O ministro e a "lenda" da crise estudantil de 69 em Coimbra

Para José Hermano Saraiva, ministro da Educação Nacional entre 1968 e 1970, foi "um episódio menor, sem importância nenhuma", descrevia numa entrevista ao PÚBLICO em 1999. A crise estudantil de 69, que deixou Coimbra em estado de sítio durante meses, levou à prisão e expulsão de alunos e professores e que se assumiu como o mais importante movimento português de revolta universitária foi, para o historiador, "uma lenda" que alguém criou.

Foi essa a ideia que Saraiva deixou ao longo dos anos, em entrevistas, quando questionado sobre o assunto. Em algumas acrescenta pormenores sobre a sua versão dos acontecimentos daquele célebre 17 de Abril em que inaugurou, com o presidente Américo Tomás, o edifício das Matemáticas; noutras desvaloriza. Talvez seja por isso que alguns dos protagonistas, como o então presidente e o vice-presidente da Associação Académica de Coimbra (AAC), os socialistas Alberto Martins e Osvaldo de Castro, não querem hoje, mais de 40 anos depois, falar sobre o assunto - em especial numa circunstância como esta. Tal como Veiga Simão, que lhe sucedeu no cargo em 1970.
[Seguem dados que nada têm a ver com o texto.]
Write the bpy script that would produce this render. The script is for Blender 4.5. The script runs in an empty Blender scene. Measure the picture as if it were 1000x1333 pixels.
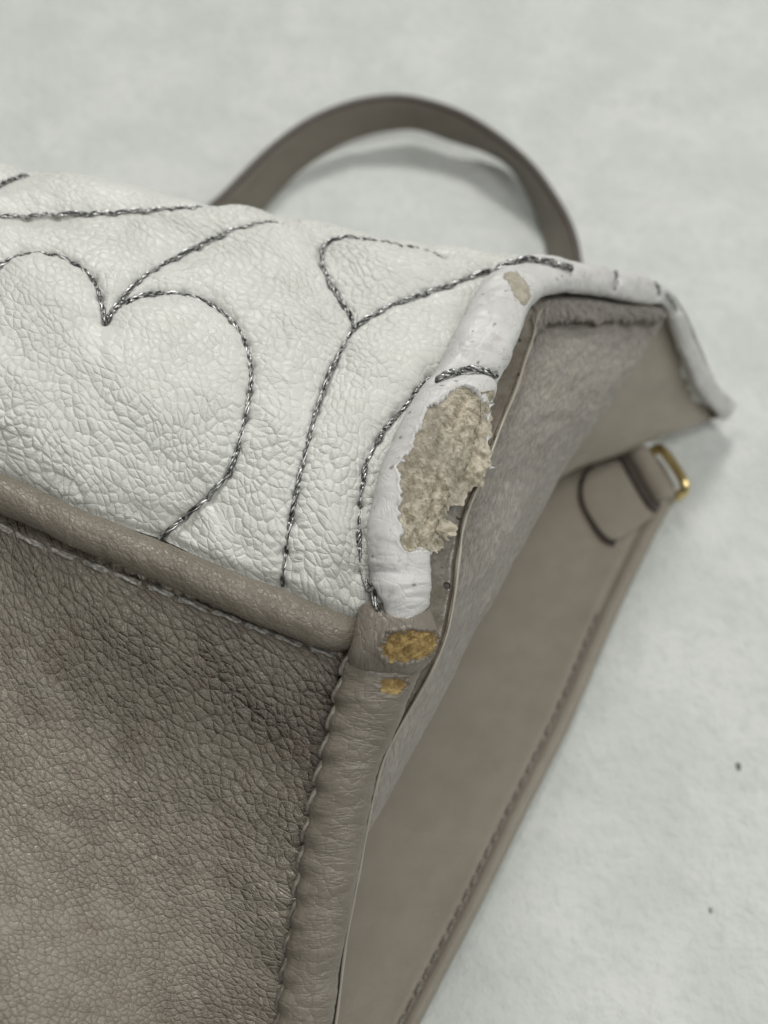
import bpy, math, random
import numpy as np
from mathutils import Vector, Matrix
from mathutils.bvhtree import BVHTree
from mathutils.kdtree import KDTree

rng = np.random.default_rng(7)
random.seed(7)
sc = bpy.context.scene
col = sc.collection
MM = 0.001

# ------------------------------------------------------------------ camera
PITCH = math.radians(58.0)
CAM_H = 0.168
FPX = 40.0 / 36.0 * 1333.0
cam_d = bpy.data.cameras.new('camera')
cam = bpy.data.objects.new('camera', cam_d)
col.objects.link(cam)
cam.location = (0, 0, CAM_H)
cam.rotation_euler = (math.pi / 2 - PITCH, 0, 0)
cam_d.sensor_fit = 'VERTICAL'
cam_d.sensor_height = 36.0
cam_d.sensor_width = 27.0
cam_d.lens = 40.0
cam_d.clip_start = 0.005
cam_d.clip_end = 20.0
cam_d.dof.use_dof = True
cam_d.dof.focus_distance = 0.128
cam_d.dof.aperture_fstop = 19.0
sc.camera = cam

# ------------------------------------------------------------------ light
world = bpy.data.worlds.new('World')
sc.world = world
world.use_nodes = True
bg = world.node_tree.nodes['Background']
bg.inputs[0].default_value = (0.99, 1.0, 0.95, 1)
bg.inputs[1].default_value = 0.145


def area(name, loc, target, size, power, color):
    l = bpy.data.lights.new(name, 'AREA')
    l.shape = 'RECTANGLE'
    l.size, l.size_y = size
    l.energy = power
    l.color = color
    o = bpy.data.objects.new(name, l)
    col.objects.link(o)
    o.location = loc
    d = Vector(target) - Vector(loc)
    o.rotation_euler = d.to_track_quat('-Z', 'Y').to_euler()
    return o


area('ceiling_lamp', (0.02, 0.86, 1.02), (0.0, 0.07, 0.04), (0.26, 0.26), 7.3, (1.0, 0.985, 0.94))
area('overhead_fill', (0.16, -0.22, 0.98), (0.03, 0.08, 0.0), (0.42, 0.42), 3.6, (1.0, 0.995, 0.96))  # added soft fill from above, gives the front panel glints and brightness
area('side_fill', (0.72, 0.06, 0.62), (0.06, 0.07, 0.0), (0.5, 0.5), 1.7, (0.98, 1.0, 0.98))  # added fill from the right, brightens the cloth and lifts the bag's shadow

sc.view_settings.view_transform = 'Standard'
sc.view_settings.look = 'None'
sc.view_settings.exposure = 0.0
sc.view_settings.gamma = 1.0
sc.render.engine = 'CYCLES'
sc.cycles.use_denoising = True
sc.cycles.max_bounces = 5
sc.cycles.use_adaptive_sampling = True
sc.cycles.adaptive_threshold = 0.02

# ------------------------------------------------------------------ maths
SP, CP = math.sin(PITCH), math.cos(PITCH)
CX, CY = 500.0, 666.5


def P(a):
    """(px, py, depth in mm) of the photograph -> world metres"""
    a = np.asarray(a, float)
    d = a[..., 2]
    x = (a[..., 0] - CX) / FPX * d
    y = (CY - a[..., 1]) / FPX * d
    return np.stack([x, d * CP + y * SP, -d * SP + y * CP + CAM_H * 1000], -1) * MM


def proj(w):
    w = np.asarray(w, float) * 1000.0
    z = w[..., 2] - CAM_H * 1000
    d = w[..., 1] * CP - z * SP
    y = w[..., 1] * SP + z * CP
    return np.stack([CX + w[..., 0] / d * FPX, CY - y / d * FPX, d], -1)


def G(px, py, z=0.0):
    """pixel -> (px, py, depth) of the point at height z mm above the cloth"""
    y = (CY - py) / FPX
    return (px, py, (CAM_H * 1000 - z) / (SP - CP * y))


def cr(ctrl, t):
    """uniform Catmull-Rom through ctrl (n, k) at parameters t in 0..n-1"""
    c = np.asarray(ctrl, float)
    n = len(c)
    c = np.concatenate([[2 * c[0] - c[1]], c, [2 * c[-1] - c[-2]]])
    t = np.clip(np.asarray(t, float), 0, n - 1 - 1e-9)
    i = t.astype(int)
    f = (t - i).reshape((-1,) + (1,) * (c.ndim - 1))
    p0, p1, p2, p3 = c[i], c[i + 1], c[i + 2], c[i + 3]
    return 0.5 * (2 * p1 + (p2 - p0) * f + (2 * p0 - 5 * p1 + 4 * p2 - p3) * f * f + (3 * p1 - p0 - 3 * p2 + p3) * f ** 3)


def curve(pts, step):
    """spline through pts (n,k), resampled about every `step` of its own length in the first two/three dims"""
    pts = np.asarray(pts, float)
    f = cr(pts, np.linspace(0, len(pts) - 1, 40 * len(pts)))
    L = np.concatenate([[0], np.cumsum(np.linalg.norm(np.diff(f, axis=0), axis=1))])
    n = max(2, int(round(L[-1] / step)) + 1)
    s = np.linspace(0, L[-1], n)
    return np.stack([np.interp(s, L, f[:, k]) for k in range(f.shape[1])], -1)


def loft(rows, us, vs):
    c = np.asarray(rows, float)
    a = np.stack([cr(r, us) for r in c])
    return cr(a, vs)


def _hash(i, j, k, s):
    n = (i * 374761393 + j * 668265263 + k * 2147483647 + s * 1274126177) & 0xffffffff
    n = ((n ^ (n >> 13)) * 1274126177) & 0xffffffff
    n = ((n ^ (n >> 15)) * 2246822519) & 0xffffffff
    return ((n ^ (n >> 16)) & 0xffff) / 65535.0


def noise(p, s=0):
    """value noise -1..1 for points (..., 2 or 3)"""
    p = np.asarray(p, float)
    if p.shape[-1] == 2:
        p = np.concatenate([p, np.zeros(p.shape[:-1] + (1,))], -1)
    i = np.floor(p).astype(np.int64)
    f = p - i
    f = f * f * (3 - 2 * f)
    r = 0
    for a in (0, 1):
        for b in (0, 1):
            for c in (0, 1):
                w = (f[..., 0] if a else 1 - f[..., 0]) * (f[..., 1] if b else 1 - f[..., 1]) * (f[..., 2] if c else 1 - f[..., 2])
                r = r + w * _hash(i[..., 0] + a, i[..., 1] + b, i[..., 2] + c, s)
    return r * 2 - 1


def fbm(p, octv=4, s=0):
    r, a = 0, 1.0
    p = np.asarray(p, float)
    for o in range(octv):
        r = r + a * noise(p * 2.03 ** o + 17.3 * o, s + o)
        a *= 0.5
    return r


def inside(poly, q):
    poly = np.asarray(poly, float)
    x, y = q[..., 0], q[..., 1]
    r = np.zeros(x.shape, bool)
    j = len(poly) - 1
    for i in range(len(poly)):
        xi, yi = poly[i]
        xj, yj = poly[j]
        c = ((yi > y) != (yj > y)) & (x < (xj - xi) * (y - yi) / (yj - yi + 1e-12) + xi)
        r ^= c
        j = i
    return r


def grid_normals(g):
    du = np.gradient(g, axis=1)
    dv = np.gradient(g, axis=0)
    n = np.cross(du, dv)
    n /= np.linalg.norm(n, axis=-1, keepdims=True) + 1e-15
    c = np.array([0, 0, CAM_H]) - g
    m = g.shape[0] // 3, g.shape[1] // 2
    if (n[m] * c[m]).sum() < 0:
        n = -n
    return n


# ------------------------------------------------------------------ mesh helpers
def link(name, me, mat, parent=None, smooth=True):
    if mat:
        for m in (mat if isinstance(mat, (list, tuple)) else [mat]):
            me.materials.append(m)
    if smooth and len(me.polygons):
        me.polygons.foreach_set('use_smooth', np.ones(len(me.polygons), bool))
    o = bpy.data.objects.new(name, me)
    col.objects.link(o)
    if parent:
        o.parent = parent
    return o


def quads(name, verts, faces, uv=None, attrs=None):
    """fast mesh from verts (n,3) and quad faces (m,4)"""
    verts = np.asarray(verts, np.float32)
    faces = np.asarray(faces, np.int32)
    me = bpy.data.meshes.new(name)
    me.vertices.add(len(verts))
    me.vertices.foreach_set('co', verts.ravel())
    k = faces.shape[1]
    me.loops.add(faces.size)
    me.loops.foreach_set('vertex_index', faces.ravel())
    me.polygons.add(len(faces))
    me.polygons.foreach_set('loop_start', np.arange(0, faces.size, k, dtype=np.int32))
    me.polygons.foreach_set('loop_total', np.full(len(faces), k, np.int32))
    if uv is not None:
        l = me.uv_layers.new(name='UVMap')
        l.data.foreach_set('uv', np.asarray(uv, np.float32)[faces.ravel()].ravel())
    if attrs:
        for an, av in attrs.items():
            a = me.attributes.new(an, 'FLOAT', 'POINT')
            a.data.foreach_set('value', np.asarray(av, np.float32).ravel())
    me.update(calc_edges=True)
    return me


def grid_faces(nv, nu, wrap=False):
    a = np.arange(nv * nu).reshape(nv, nu)
    if wrap:
        b = np.concatenate([a, a[:, :1]], 1)
    else:
        b = a
    return np.stack([b[:-1, :-1], b[:-1, 1:], b[1:, 1:], b[1:, :-1]], -1).reshape(-1, 4)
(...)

Estava-se em Abril de 1969, a recém-eleita AAC tinha pedido ao reitor e a todos os governantes licença para falar na cerimónia e só recebera negas. A comitiva presidencial foi recebida por milhares de estudantes, ordeiramente, mas com cartazes com palavras de ordem contra as perseguições a professores e a gestão administrativa da associação. No interior do edifício, depois de o reitor discursar, Alberto Martins pede para falar. "Em nome dos estudantes de Coimbra, peço a palavra!" Américo Tomás ficou encabulado: "Bem, mas agora vai falar o sr. ministro das Obras Públicas", respondeu. Depois de trocar umas palavras com José Hermano Saraiva, a comitiva saiu da sala apressadamente, sob os apupos dos estudantes.

A visão de Saraiva era diferente: dizia que Alberto Martins lhe fez "uma safadeza. Uma falta de carácter". "Se ele queria falar, tinha-me dito e eu tinha-lhe dito que sim", assegurava. Martins seria preso nessa noite e depois libertado, mas os dirigentes da AAC são suspensos das aulas. A contestação estudantil cresce: decreta-se luto académico, fazem-se reuniões magnas em vez de aulas, a Queima das Fitas é cancelada, faz-se greve aos exames e a cidade é ocupada, em peso, pela GNR. Há cargas policiais.

No final de Junho, Saraiva instaura processos disciplinares a dezenas de estudantes. Os dirigentes estudantis - em que se incluem Martins, Castro e Celso Cruzeiro - que mantêm papéis de relevo são mandados para a tropa, para Mafra e Vendas Novas. Não será despicienda a influência do espírito da luta estudantil de Coimbra nos quartéis neste período pré-74. Os militares à força discutem com os de carreira a natureza do regime, a função da instituição militar e a necessidade da revolução, conta Celso Cruzeiro no seu livro Coimbra, 1969.

"Esse episódio não teve importância nenhuma. Criaram essa lenda", dizia Saraiva à Focus em 2004, acrescentando que o seu discurso até fora muito aplaudido. Em Janeiro de 1970, Saraiva é substituído por Veiga Simão, que aceita certas reivindicações dos estudantes, como o seu regresso à universidade e a eleição de um novo reitor para Coimbra.

"Nunca fui político, não tenho sentido político, não tenho o gosto da política e penso que a política é apenas uma maquilhagem da realidade", afirmou a A Capital em 2005, sobre o período em que foi ministro. Conta que foi vítima de telefonemas anónimos com ameaças de morte em 1975. Seriam "garotos", acreditava. "Não tinha inimigos, nunca deixei prender ninguém. Pelo contrário, sempre fui totalmente contra esses processos policiais. Fiz até um acordo com o ministro do Interior: a polícia nunca entra nas escolas! Haja o que houver! E assim foi." Mas não foi.